I think it does. It feels right to me. In truth, I don't know what my new baseline is, I'm still the grief roller coaster. But I can pay attention and notice where I might be on an okay day. What a good moment feels like in this new setting. Frankly I suspect this is something we do throughout our lives without noticing. Now I need to notice. Maybe the noticing will be useful for others, too.

I hate that this is necessary. But it is. It will take time. I still compare my current life to my life with you and one is a thin shadow of the other. But it is the only life I have.

I know you are with me as much as you can be. I carry you with me every day. You are still a part of my baseline. You always will be.

Kevin, I still I love you. I always will.


(33 weeks. Damn it.)

(c)2014 Laura S. Packer Creative Commons License


  1. I'm so sorry for your loss. I just lost the love of my life 2 weeks ago. Not sure I even have a baseline, if so, I'm way under at this point. I can't even wrap my head around the reality of what has happened. I wanted to thank you for sharing your letter, I know in my head I'm not alone in this circumstance, others, unfortunately, are dealing with loss and grief too, but your letter helps me to know in my heart that I am not alone in how I feel...
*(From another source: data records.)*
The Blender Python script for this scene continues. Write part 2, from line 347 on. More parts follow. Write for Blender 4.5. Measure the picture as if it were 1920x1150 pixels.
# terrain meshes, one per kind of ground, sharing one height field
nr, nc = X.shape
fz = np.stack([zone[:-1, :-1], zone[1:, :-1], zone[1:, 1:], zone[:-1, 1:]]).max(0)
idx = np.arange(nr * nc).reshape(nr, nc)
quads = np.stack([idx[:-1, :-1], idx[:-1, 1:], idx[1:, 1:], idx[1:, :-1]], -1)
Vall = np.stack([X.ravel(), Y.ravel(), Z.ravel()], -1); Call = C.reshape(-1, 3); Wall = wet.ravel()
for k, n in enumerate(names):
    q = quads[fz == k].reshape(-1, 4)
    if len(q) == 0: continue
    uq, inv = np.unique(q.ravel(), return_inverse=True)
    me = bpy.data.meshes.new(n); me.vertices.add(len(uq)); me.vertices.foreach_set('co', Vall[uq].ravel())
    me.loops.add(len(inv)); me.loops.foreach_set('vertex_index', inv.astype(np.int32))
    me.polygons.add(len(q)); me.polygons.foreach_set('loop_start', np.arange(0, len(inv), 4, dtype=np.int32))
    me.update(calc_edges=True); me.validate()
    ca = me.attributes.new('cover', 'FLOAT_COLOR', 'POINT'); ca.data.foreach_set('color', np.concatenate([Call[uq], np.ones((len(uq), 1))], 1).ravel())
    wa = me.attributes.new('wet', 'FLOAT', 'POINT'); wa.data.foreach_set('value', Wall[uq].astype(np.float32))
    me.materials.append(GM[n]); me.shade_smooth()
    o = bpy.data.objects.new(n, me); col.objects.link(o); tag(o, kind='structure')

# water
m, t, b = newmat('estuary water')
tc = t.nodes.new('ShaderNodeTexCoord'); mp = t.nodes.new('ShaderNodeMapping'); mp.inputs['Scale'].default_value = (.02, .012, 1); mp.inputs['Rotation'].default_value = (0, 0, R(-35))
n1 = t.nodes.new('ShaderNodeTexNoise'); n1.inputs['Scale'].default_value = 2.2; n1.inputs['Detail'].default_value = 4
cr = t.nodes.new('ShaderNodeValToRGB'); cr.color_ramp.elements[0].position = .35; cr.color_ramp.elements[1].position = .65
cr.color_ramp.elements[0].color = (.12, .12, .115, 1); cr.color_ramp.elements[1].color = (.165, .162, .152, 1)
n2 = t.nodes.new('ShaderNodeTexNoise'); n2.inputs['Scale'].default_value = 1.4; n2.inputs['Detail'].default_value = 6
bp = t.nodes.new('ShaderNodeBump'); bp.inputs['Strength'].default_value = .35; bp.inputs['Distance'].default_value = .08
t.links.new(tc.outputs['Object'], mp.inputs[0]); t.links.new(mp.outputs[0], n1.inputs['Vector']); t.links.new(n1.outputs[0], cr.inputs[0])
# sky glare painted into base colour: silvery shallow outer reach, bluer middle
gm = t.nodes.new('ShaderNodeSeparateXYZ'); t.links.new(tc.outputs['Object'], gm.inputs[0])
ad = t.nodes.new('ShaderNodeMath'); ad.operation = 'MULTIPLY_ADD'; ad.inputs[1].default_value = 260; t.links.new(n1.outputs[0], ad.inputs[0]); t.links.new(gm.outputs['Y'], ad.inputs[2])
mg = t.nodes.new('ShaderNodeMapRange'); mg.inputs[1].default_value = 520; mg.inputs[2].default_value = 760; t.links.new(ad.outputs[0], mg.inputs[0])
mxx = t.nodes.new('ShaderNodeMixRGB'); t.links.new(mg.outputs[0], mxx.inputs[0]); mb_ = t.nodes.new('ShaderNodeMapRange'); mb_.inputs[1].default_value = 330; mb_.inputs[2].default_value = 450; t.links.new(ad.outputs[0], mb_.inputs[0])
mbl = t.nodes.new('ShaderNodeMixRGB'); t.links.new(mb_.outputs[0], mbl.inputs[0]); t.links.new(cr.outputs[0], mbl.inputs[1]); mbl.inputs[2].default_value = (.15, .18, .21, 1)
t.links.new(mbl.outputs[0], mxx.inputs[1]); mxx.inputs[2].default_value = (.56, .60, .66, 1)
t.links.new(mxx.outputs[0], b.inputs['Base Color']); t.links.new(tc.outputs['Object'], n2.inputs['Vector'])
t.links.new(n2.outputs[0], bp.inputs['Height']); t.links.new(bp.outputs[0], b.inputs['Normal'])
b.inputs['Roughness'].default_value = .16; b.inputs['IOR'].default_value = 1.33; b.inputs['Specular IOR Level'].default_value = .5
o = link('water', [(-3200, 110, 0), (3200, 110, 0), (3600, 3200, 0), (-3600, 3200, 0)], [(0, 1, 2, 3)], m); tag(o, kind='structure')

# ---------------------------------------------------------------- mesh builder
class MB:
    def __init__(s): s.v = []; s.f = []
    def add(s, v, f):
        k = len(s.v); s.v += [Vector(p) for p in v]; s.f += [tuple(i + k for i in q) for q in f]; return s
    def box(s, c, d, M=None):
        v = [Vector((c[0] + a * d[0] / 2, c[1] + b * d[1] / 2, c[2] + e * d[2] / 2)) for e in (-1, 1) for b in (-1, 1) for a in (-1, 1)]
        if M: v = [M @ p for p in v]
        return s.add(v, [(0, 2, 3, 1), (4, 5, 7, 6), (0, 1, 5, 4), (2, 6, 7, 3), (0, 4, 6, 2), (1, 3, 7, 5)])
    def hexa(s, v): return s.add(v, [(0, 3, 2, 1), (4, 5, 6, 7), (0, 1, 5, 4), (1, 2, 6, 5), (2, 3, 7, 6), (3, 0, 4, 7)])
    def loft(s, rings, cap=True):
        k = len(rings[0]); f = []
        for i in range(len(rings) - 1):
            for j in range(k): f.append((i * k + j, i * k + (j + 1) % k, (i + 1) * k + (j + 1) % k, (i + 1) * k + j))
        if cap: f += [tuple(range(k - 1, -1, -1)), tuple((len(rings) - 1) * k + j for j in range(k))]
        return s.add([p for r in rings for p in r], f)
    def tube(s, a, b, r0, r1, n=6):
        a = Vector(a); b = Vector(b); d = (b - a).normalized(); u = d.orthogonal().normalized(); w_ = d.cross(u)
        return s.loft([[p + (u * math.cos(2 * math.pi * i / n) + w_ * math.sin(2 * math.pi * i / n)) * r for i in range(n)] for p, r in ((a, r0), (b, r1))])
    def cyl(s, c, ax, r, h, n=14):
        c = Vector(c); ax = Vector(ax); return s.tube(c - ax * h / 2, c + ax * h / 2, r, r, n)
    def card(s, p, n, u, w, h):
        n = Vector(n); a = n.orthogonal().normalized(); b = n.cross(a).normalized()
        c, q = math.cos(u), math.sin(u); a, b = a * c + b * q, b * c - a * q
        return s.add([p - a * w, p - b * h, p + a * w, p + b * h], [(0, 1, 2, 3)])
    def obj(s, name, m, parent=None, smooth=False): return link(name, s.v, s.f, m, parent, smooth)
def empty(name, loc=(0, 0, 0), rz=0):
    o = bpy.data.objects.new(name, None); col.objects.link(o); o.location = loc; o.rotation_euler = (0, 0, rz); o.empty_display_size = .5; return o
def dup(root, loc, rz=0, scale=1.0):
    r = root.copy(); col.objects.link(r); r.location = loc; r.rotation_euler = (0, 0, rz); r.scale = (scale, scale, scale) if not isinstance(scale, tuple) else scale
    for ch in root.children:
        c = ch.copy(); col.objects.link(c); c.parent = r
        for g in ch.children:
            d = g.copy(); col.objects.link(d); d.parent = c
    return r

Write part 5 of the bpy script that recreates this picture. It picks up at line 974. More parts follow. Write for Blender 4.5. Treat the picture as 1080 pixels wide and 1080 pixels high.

  2. Laura, I am just up a head on a hill around the corner. I am reaching my hand down to pull you up so you can see the sun on the leaves. I will hold you here for a long moment, hug you then whisper in your ear secrets Kevin might have told me, and then watch you go your way on the path that only you can walk. I will send you postcards from yesterday that say love and friendship and chocolate stout. I will be sending you a postcard from tomorrow that says the silver lining is tiny. I will send you a post card from today saying "Honest words ring true."

  3. . . . from a stranger half-way around the world who's also a storyteller . . . you are not alone. You love and are loved and at the end of this journey that's really what matters . . . then we get to take that with us onto the next journey. Your stories touch the heart, Laura. Don't stop telling them. Kevin hears them all and so do we.